Mayor Hodges Lauds Movement on Earned Sick and Safe Time
City Council Discusses at Special Meeting
May 5, 2016 (MINNEAPOLIS) — The Minneapolis City Council held a special meeting of the Committee of the Whole today to discuss a draft ordinance for a municipal earned sick leave policy and a set of recommendations for a program to administer that policy.
“I am very pleased that earned sick and safe time for Minneapolis workers is one step closer to reality after I first proposed it a year ago,” said Mayor Betsy Hodges. “I proposed it because in Minneapolis, people should never have to choose between caring for themselves or their family members and going to work — no one should every have to choose between being sick and being paid. This carefully crafted ordinance balances the needs of workers and their families — especially low-income workers, who are disproportionately people of color — with the needs of our businesses, especially the small businesses that are an important driver of our economic growth.”

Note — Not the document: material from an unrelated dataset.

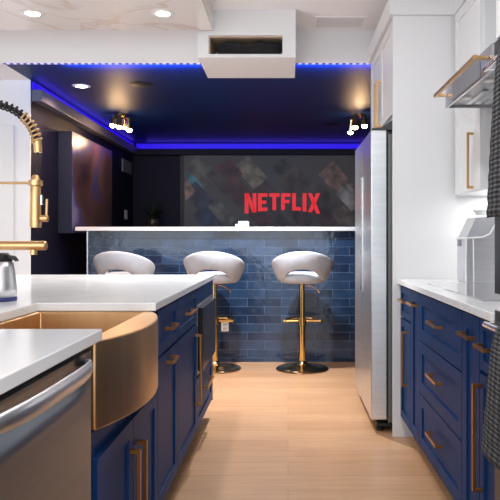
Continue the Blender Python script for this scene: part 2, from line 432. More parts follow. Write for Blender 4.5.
for k, (px, py, hw, hh, c) in enumerate(tiles):
    X, Z = sp_(px, py); s = YT/650
    mt = emat('poster_tile_colour', tuple(int(v*.78) for v in c), 1)
    b_ = mt.node_tree.nodes['Principled BSDF']; nt = mt.node_tree
    tc = nt.nodes.new('ShaderNodeTexCoord'); n = nt.nodes.new('ShaderNodeTexNoise'); n.inputs['Scale'].default_value = 7; n.inputs['Detail'].default_value = 3
    nt.links.new(tc.outputs['Object'], n.inputs['Vector'])
    r = nt.nodes.new('ShaderNodeMapRange'); r.inputs['From Min'].default_value = .35; r.inputs['From Max'].default_value = .65; r.inputs['To Min'].default_value = .35; r.inputs['To Max'].default_value = 1.25
    nt.links.new(n.outputs['Fac'], r.inputs['Value']); nt.links.new(r.outputs[0], b_.inputs['Emission Strength'])
    bm = bmnew(); box(bm, -hw*s, hw*s, 0, .0004, -hh*s*.9, hh*s*.9)
    bmesh.ops.rotate(bm, verts=bm.verts, matrix=Matrix.Rotation(math.radians(-42 if hw < hh else 48), 3, 'Y'), cent=(0,0,0))
    bmesh.ops.translate(bm, verts=bm.verts, vec=(X, YT-.0386-.0005*(k+1)*.25, Z))
    for v in bm.verts: v.co.x = max(sx0+.002, min(sx1-.002, v.co.x))
    obj('poster_image', bm, mt, pic)
# lettering
def letters():
    x0, x1 = sp_(245, 0)[0], sp_(320, 0)[0]
    top = sp_(0, 193.5)[1]
    W = x1-x0; gap = .022; widths = [.19,.155,.17,.155,.145,.06,.2]
    tot = sum(widths); sc_ = (W-gap*6)/tot
    u = x0; t = .05
    Yf = YT-.05
    def bot(x):
        q = (x-(x0+x1)/2)/(W/2); return top-.225-.055*q*q
    for ch, w in zip('NETFLIX', widths):
        w *= sc_; a, b = u, u+w
        bm = bmnew()
        def poly(pts):
            prism(bm, pts, 'y', Yf, Yf+.001)
        za, zb = bot(a+t/2), bot(b-t/2)
        if ch in 'NEFLI': poly([(a,za),(a+t,bot(a+t)),(a+t,top),(a,top)])
        if ch == 'N':
            poly([(b-t,bot(b-t)),(b,zb),(b,top),(b-t,top)])
            poly([(a+.001,top),(a+t,top),(b-.001,zb),(b-t,bot(b-t))])
        if ch in 'EF':
            poly([(a+t,top-t*.95),(b,top-t*.95),(b,top),(a+t,top)])
            zm = (top+za)/2; poly([(a+t,zm-t*.4),(b-.015,zm-t*.4),(b-.015,zm+t*.5),(a+t,zm+t*.5)])
        if ch in 'EL': poly([(a+t,bot(a+t)),(b,zb),(b,zb+t*.95),(a+t,bot(a+t)+t*.95)])
        if ch == 'T':
            poly([(a,top-t*.95),(b,top-t*.95),(b,top),(a,top)]); m_ = (a+b)/2
            poly([(m_-t/2,bot(m_)),(m_+t/2,bot(m_)),(m_+t/2,top-t*.95),(m_-t/2,top-t*.95)])
        if ch == 'X':
            poly([(a,top),(a+t*1.05,top),(b,zb),(b-t*1.05,zb)])
            poly([(b-t*1.05,top),(b,top),(a+t*1.05,za),(a,za)])
        obj('red_letter', bm, M['red'], pic)
        u = b+gap
letters()
# canvas on the left navy wall
cv = thing('wall_canvas', (XL, 6.6, 1.17), 'large deep canvas with a blurred brown and blue print on the navy wall', 'artwork')
obj('canvas_box', B(XL+.001, XL+.128, 5.93, 7.28, 1.195, 2.13), M['canvas_edge'], cv, .004)
obj('canvas_print', B(XL+.1285, XL+.131, 5.935, 7.275, 1.2, 2.125), M['canvas'], cv)
# wall plate, little panel on the far left wall
tag(obj('light_switch', B(XL+.001, XL+.008, 8.35, 8.48, 1.40, 1.52), M['plate'], org=(XL, 8.4, 1.45)), 'small white switch plate on the navy wall in the far left corner', 'switch')
tag(obj('wall_panel', B(XL+.001, XL+.02, 8.2, 8.66, 2.0, 2.16), M['grey'], org=(XL, 8.4, 2.0)), 'small pale rectangular panel high on the navy wall in the far left corner', 'panel')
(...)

“We are on the verge of enacting a policy that will improve public health for everyone and provide greater opportunity for low-income families, and listening and collaborating has gotten us there. I want to thank the Workplace Partnership Group, a diverse group of stakeholders that the City Council and I appointed to listen to stakeholders and offer recommendations to us. Collectively, they invested thousands of hours to engage a wide range of businesses, economic sectors, non-profits, and workers. More than 500 people attended their many listening sessions and provided invaluable advice, perspective, and feedback. I particularly would like to thank my appointees to the group: Liz Doyle of TakeAction Minnesota, Jim Rowader of Target Corporation, and Danny Schwartzman of Common Roots.”
“A special note to our businesses: we heard you that you need more support from the City. I ran for Mayor on making it easier for businesses to grow by making it easier to do business with the City, and the Business Made Simple initiative that I started has been making good progress in eliminating barriers and streamlining processes, in cooperation with the City Council and City leadership. There is much more to do and we are committed to doing it. Minneapolis can be, is, and will be a city where workers and businesses of all sizes thrive together.”
In Minneapolis, 42% of workers lack access to earned sick and safe time. Research shows that lack of access disproportionately affects women and people of color. For example, 63% of white workers in Minneapolis have access to earned sick and safe time, compared with only 32% of Latino workers.
Every year in the United States, workplaces lose $250 billion in productivity due to illness — but 72% of that amount, or $180 billion, is because people come to work sick. Research shows that on average, one sick employee on the job will create one sick employee.
A 2015 Minnesota Department of Health report shows that 79% of workers in the food–preparation and food-serving sector lack paid sick time – and that from 2004–2013, there were nearly 3,000 cases of food-borne illnesses traced to 200 food workers who were ill or had recently been ill on the job.